Ho letto l’articolo di Anna Foa (La Stampa, 13/09/25), e mi chiedo come sia possibile mettere assieme eventi tra loro diversissimi come le espulsioni degli ebrei nel corso del Medioevo, la Shoah, e l’attuale spostamento di civili verso il sud della Striscia di Gaza. A prescindere da quello che si pensa della politica di Netanyahu (contestata anche da una parte della società israeliana), bisognerebbe evitare di fare accostamenti che non contribuiscono per nulla alla comprensione di ciò che sta accadendo in M.O.
Tralasciamo di rilevare l’ipocrisia di tutti coloro che si disperano per i Gazawi ma non dicono mezza parola sulle ben più numerose vittime degli altri 54 conflitti in corso: qualcuno potrebbe accusarmi di benaltrismo. Concentriamoci invece su quanto afferma Foa: le cacciate degli ebrei medievali, in fondo, non erano sempre accompagnate dalla minaccia di morte imminente. Potevano andare altrove, rifarsi una vita. Certo: poco importa che venisse loro tolto tutto, come nel 1290 in Inghilterra, nel 1306 in Francia, nel 1492 in Spagna e nel 1497 in Portogallo. Foa scorda di menzionare le ricorrenti persecuzioni che quasi sempre precedettero quelle espulsioni, oppure le stragi a cui non necessariamente fece seguito un’espulsione. In Renania, nel 1096, durante la cosiddetta Crociata dei pezzenti; nel regno d’Inghilterra, a partire dai pogrom di fine XII secolo; in Spagna nel 1391, con migliaia di morti e altrettante conversioni forzate. Persecuzioni ed espulsioni che avvenivano solo a causa della diversa fede religiosa. Gli ebrei d’Europa non ammazzavano i cristiani, e certamente non costituivano una minaccia esistenziale per la popolazione.
I Gazawi, scrive Foa, non sanno dove andare. Non è del tutto vero, perché alcuni hanno già lasciato Gaza. Ciò che è indubbio, viceversa, è che nessun paese vicino li vuole: non l’Egitto, che ben si guarda dal consentire ai civili di entrare nel suo territorio; certo non la Giordania, memore di quanto avvenuto alcuni decenni fa. Anche la menzione (poteva mancare?) della Shoah appiattisce quello che fu un evento unico, non per il numero di morti, ma per uno sterminio portato avanti in modo scientifico e industriale, al punto da spingere i nazisti a uccidere una parte dei pochissimi sopravvissuti con marce della morte o esecuzioni sommarie. A Maidenek, Auschwitz, Treblinka non entravano camion di aiuti, e certamente non c’erano flotille o manifestazioni per i milioni di disgraziati che in questi luoghi persero non solo la vita, ma anche la propria dignità di esseri umani.
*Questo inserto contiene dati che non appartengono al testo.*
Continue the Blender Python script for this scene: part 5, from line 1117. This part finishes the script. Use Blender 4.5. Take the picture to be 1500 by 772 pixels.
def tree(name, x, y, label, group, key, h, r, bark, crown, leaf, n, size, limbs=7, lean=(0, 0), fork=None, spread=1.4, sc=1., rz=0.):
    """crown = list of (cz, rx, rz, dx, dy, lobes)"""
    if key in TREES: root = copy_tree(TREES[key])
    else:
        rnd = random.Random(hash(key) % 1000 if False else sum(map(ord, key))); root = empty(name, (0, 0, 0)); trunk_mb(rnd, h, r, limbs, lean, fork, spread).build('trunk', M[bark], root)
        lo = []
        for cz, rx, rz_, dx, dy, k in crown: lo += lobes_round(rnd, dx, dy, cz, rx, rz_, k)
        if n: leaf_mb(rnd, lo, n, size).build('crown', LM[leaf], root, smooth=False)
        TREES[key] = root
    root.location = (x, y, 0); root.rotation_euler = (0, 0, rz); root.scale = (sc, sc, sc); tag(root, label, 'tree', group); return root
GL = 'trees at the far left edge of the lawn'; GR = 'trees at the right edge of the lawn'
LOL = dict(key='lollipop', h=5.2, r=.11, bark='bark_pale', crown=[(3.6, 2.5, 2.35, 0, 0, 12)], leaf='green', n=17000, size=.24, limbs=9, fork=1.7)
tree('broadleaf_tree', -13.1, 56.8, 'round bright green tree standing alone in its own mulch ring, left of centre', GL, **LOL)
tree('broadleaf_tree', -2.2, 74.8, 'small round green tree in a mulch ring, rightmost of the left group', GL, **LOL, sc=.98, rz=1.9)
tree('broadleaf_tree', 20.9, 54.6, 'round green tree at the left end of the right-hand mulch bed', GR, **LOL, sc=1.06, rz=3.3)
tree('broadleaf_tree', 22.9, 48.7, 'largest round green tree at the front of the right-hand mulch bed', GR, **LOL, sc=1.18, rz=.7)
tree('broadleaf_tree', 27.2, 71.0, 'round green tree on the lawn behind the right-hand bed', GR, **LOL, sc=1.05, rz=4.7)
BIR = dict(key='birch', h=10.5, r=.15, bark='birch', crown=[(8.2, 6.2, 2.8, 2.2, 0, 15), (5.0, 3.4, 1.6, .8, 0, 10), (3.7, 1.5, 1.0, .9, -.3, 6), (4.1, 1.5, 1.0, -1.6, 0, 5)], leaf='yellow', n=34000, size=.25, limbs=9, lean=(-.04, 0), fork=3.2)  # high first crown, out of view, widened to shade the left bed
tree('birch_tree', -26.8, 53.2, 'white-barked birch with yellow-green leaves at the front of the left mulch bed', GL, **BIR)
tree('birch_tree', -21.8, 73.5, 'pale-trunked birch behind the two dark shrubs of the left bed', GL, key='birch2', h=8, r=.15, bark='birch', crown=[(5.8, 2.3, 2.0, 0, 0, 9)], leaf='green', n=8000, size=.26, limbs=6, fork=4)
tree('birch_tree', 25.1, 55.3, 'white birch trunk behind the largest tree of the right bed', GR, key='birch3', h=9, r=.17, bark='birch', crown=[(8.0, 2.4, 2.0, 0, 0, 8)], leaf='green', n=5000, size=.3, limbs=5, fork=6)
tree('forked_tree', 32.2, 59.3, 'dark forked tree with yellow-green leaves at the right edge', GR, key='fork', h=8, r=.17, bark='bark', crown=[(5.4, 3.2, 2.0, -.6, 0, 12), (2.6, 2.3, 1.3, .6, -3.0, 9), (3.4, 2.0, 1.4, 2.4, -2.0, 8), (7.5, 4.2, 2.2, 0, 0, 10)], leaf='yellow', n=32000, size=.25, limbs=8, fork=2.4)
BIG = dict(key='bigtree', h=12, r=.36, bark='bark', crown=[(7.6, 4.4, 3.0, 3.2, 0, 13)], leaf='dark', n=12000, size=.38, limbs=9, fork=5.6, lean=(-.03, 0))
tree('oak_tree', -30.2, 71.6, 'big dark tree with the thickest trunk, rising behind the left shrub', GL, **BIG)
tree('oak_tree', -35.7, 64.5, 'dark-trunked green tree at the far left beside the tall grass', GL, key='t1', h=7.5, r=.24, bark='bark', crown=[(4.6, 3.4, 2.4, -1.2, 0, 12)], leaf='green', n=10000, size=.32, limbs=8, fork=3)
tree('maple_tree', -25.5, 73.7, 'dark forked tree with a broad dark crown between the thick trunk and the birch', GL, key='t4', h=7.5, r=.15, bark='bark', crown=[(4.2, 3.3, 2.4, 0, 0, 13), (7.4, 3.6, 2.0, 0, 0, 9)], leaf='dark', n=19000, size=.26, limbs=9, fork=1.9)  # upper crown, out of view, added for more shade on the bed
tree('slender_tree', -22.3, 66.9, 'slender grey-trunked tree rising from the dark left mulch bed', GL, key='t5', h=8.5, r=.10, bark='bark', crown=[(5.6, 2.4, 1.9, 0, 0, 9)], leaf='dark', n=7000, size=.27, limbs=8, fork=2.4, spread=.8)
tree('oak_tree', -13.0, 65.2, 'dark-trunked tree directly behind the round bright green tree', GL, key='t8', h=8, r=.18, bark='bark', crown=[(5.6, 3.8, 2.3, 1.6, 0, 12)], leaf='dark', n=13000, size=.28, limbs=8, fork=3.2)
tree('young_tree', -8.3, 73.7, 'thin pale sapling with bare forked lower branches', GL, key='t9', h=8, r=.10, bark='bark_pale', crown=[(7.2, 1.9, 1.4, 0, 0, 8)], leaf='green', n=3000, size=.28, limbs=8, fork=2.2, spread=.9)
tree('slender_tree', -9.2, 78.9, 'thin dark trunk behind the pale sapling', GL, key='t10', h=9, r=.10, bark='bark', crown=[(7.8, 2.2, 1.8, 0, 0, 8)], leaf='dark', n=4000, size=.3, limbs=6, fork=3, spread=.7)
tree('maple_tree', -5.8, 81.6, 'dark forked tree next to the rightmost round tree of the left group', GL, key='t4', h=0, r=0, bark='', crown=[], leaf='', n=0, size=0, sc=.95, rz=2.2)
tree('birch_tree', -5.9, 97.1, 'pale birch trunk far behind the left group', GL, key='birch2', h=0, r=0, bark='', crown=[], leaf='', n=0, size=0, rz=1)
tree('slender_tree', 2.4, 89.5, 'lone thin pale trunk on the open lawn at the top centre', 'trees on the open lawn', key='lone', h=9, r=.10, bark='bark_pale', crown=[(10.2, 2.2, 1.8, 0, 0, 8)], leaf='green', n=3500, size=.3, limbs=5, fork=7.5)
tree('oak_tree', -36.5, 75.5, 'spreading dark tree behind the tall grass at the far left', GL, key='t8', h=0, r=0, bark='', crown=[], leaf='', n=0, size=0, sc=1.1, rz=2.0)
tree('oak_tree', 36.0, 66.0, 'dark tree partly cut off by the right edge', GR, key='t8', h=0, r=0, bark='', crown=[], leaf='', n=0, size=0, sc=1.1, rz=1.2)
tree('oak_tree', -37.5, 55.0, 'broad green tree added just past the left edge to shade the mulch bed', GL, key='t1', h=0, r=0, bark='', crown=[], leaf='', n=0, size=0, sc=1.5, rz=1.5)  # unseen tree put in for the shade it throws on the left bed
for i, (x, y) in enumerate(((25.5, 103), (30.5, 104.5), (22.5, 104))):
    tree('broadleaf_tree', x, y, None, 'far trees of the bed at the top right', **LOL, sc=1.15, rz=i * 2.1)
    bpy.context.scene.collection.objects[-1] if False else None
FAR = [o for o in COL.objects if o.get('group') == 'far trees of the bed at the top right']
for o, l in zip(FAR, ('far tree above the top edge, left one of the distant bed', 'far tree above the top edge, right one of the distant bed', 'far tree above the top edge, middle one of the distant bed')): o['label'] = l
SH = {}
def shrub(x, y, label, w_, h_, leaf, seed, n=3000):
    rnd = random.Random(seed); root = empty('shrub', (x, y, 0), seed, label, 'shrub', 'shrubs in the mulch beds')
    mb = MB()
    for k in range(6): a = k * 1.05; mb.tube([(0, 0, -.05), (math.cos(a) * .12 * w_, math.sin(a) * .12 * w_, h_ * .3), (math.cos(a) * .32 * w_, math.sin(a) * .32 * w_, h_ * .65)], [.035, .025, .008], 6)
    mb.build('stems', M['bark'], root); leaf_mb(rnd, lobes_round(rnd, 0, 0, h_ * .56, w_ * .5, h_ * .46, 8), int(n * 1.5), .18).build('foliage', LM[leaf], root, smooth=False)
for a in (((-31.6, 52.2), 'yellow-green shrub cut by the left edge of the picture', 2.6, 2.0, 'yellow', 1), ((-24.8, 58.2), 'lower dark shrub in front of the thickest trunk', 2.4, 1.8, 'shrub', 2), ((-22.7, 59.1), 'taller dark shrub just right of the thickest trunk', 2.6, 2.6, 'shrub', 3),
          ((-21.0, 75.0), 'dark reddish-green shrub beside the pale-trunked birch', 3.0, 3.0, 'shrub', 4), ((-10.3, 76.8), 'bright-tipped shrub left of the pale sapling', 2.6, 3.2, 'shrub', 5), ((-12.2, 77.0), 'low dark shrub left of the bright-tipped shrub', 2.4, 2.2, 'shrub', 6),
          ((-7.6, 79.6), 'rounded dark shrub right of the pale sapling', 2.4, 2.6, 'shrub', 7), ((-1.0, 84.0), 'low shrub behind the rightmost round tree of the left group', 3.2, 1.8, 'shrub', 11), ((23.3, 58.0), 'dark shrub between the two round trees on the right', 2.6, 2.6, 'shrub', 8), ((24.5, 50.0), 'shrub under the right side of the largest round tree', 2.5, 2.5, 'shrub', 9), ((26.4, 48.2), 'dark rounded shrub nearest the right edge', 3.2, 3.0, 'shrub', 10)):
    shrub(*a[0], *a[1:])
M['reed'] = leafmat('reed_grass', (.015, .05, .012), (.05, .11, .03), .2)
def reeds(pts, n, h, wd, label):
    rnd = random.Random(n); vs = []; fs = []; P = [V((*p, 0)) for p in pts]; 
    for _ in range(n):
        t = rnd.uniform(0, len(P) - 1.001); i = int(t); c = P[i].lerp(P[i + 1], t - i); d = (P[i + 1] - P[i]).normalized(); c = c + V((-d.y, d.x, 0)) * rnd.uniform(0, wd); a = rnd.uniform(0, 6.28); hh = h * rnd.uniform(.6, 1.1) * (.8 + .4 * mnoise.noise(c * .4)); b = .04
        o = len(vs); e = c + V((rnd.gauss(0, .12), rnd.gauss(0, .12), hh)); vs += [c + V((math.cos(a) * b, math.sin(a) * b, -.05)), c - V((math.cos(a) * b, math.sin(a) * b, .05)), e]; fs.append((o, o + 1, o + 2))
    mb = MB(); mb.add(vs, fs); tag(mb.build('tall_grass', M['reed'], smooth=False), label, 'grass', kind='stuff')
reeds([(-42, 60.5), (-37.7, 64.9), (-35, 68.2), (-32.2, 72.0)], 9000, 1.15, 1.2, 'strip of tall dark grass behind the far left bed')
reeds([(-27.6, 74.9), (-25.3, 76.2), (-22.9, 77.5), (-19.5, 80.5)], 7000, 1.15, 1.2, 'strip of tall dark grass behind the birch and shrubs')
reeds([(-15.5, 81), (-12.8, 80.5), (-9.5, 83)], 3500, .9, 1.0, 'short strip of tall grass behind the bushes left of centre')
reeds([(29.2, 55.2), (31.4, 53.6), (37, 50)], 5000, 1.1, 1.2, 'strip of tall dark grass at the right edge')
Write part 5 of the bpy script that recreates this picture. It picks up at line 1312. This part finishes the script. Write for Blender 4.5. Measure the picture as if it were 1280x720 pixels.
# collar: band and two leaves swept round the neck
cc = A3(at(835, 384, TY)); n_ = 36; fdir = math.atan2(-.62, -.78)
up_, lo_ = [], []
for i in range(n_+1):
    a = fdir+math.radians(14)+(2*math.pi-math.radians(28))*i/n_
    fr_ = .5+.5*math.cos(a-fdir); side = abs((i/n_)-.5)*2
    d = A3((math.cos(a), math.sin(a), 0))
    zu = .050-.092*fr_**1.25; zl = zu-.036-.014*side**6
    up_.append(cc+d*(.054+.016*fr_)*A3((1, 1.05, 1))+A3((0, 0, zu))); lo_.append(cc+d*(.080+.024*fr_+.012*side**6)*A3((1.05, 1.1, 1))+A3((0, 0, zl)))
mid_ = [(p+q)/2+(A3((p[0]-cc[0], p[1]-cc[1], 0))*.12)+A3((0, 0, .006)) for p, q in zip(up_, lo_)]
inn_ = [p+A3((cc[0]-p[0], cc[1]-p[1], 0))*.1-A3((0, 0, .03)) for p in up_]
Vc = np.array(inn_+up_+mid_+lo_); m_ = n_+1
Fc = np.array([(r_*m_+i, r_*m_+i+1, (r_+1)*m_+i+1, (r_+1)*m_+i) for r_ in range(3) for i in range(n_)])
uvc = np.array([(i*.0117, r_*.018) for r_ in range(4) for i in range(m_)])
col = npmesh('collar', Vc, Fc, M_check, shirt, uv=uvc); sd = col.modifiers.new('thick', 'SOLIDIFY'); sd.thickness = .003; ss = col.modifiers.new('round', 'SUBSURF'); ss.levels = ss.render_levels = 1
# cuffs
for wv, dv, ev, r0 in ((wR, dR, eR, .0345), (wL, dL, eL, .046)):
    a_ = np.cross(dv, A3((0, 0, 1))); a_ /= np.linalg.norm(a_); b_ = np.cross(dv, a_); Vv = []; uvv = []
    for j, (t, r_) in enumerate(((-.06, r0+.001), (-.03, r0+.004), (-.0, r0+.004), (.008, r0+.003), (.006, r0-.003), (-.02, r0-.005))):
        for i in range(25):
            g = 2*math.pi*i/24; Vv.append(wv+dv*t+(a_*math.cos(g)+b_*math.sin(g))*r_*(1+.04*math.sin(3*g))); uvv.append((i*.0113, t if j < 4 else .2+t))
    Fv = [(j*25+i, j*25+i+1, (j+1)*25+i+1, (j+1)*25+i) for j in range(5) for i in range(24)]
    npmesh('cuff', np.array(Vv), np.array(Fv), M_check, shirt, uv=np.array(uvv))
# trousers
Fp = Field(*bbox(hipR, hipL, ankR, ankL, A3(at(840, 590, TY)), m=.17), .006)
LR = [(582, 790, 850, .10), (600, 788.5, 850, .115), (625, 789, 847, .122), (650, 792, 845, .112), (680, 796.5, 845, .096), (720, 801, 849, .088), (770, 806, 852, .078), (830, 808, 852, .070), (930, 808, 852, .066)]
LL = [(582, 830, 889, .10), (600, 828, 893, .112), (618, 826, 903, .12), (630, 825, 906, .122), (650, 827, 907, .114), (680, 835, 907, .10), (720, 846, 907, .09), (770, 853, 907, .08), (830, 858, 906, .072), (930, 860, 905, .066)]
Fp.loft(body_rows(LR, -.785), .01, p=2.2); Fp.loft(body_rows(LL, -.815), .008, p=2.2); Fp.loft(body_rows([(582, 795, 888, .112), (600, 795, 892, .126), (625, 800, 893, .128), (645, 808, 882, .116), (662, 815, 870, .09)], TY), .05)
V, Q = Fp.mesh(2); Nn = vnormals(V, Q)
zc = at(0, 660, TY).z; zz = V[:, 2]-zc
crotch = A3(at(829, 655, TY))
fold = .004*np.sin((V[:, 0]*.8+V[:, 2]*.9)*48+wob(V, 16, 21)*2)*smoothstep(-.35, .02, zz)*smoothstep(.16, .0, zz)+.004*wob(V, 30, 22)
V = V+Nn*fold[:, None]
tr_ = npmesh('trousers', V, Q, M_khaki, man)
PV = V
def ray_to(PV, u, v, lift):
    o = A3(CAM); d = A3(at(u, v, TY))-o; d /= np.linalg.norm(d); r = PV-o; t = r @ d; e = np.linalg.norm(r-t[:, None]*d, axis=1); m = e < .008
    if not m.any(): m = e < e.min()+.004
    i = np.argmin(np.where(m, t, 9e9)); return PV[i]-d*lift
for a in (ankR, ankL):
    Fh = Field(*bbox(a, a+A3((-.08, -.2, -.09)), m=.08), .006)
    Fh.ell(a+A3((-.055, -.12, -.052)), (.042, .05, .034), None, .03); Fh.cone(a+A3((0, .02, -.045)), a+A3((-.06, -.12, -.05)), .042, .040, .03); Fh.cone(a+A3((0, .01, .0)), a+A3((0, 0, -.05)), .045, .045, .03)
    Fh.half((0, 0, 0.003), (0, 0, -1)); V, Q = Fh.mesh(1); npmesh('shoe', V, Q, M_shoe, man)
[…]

Nessuno nega che la guerra sia una tragedia: la gente muore, perde le case, soffre la fame. A Gaza e in tantissimi altri luoghi di cui nessuno parla. Ma sarebbe almeno onesto ricordare che questa guerra ha avuto inizio con un atto scellerato, il 7 ottobre, quando i miliziani di Hamas e tanti (troppi) civili Gazawi hanno massacrato, violentato, mutilato 1200 persone che tutto volevano tranne la guerra. Gli abitanti dei kibbutzim di confine, idealisti e pacifisti, che trasportavano i malati di Gaza negli ospedali israeliani per esservi curati, e dei ragazzi che volevano solo ballare. Hanno rapito 250 persone, il più piccolo – Kfir Bibas – aveva otto mesi. Assieme al fratellino è stato strangolato a mani nude. I pochi ancora in vita vengono fatti morire di fame. A chi dice che questa non è una guerra, ricordo i circa 16.000 razzi lanciati da Gaza nei mesi successivi al 7 ottobre, tutti contro obbiettivi civili.
In tutto ciò, gli abitanti di Gaza non sono solo vittime, come certo non lo erano i tedeschi e gli italiani 80 anni fa. Hamas avrebbe potuto restituire gli ostaggi e consegnare le armi, e la guerra sarebbe finita. Ma non lo fa perché – come è scritto molto chiaramente nel suo Statuto – vuole una cosa sola: la distruzione di Israele (“dal fiume al mare”, appunto), e la morte di tutti gli ebrei del mondo.